Besonders im Lichte der religiösen Pluralisierung des Landes und der Anerkennung religiöser Minderheiten, aber auch der nach wie vor bestehenden Privilegien der katholischen Kirche wird das spanische Religionsverfassungsrecht in den nächsten Jahren weiter auf dem Prüfstand stehen. Die katholische Kirche wird ihrerseits einen Weg finden müssen, den gesellschaftlichen Veränderungen Rechnung zu tragen und mit ihrer ureigenen Botschaft gerade unter den Jugendlichen wieder anschlussfähig zu werden.

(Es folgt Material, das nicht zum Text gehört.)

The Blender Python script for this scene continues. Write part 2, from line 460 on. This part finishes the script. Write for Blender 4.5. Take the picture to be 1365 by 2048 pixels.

Da kommt es wie gerufen, dass Papst Benedikt XVI. bei der Abschlussmesse des vergangenen Weltjugendtages in Sydney unter großem Jubel der spanischen Gläubigen verkündete: "The World Youth Day 2011 will take place in Madrid, Spain!" Gastgeber wird dann der Erzbischof der spanischen Hauptstadt und Papst-Vertraute Kardinal Antonio María Rouco Varela sein, der in einer ersten Stellungnahme sofort die außergewöhnliche Bedeutung hervorhob, die das Treffen in Madrid für die Kirche in Spanien hat. Nicht zuletzt stellt der Weltjugendtag, ebenso wie der geplante Papstbesuch im November 2010 in Barcelona und Santiago, auch eine große Chance zur Imagepflege dar. In Umfragen zum Vertrauen der Bürgerinnen und Bürger in verschiedene gesellschaftliche Institutionen bilden zwar in Spanien fast immer die politischen Parteien das Schlusslicht - auf dem vorletzten Platz findet sich jedoch regelmäßig die katholische Kirche.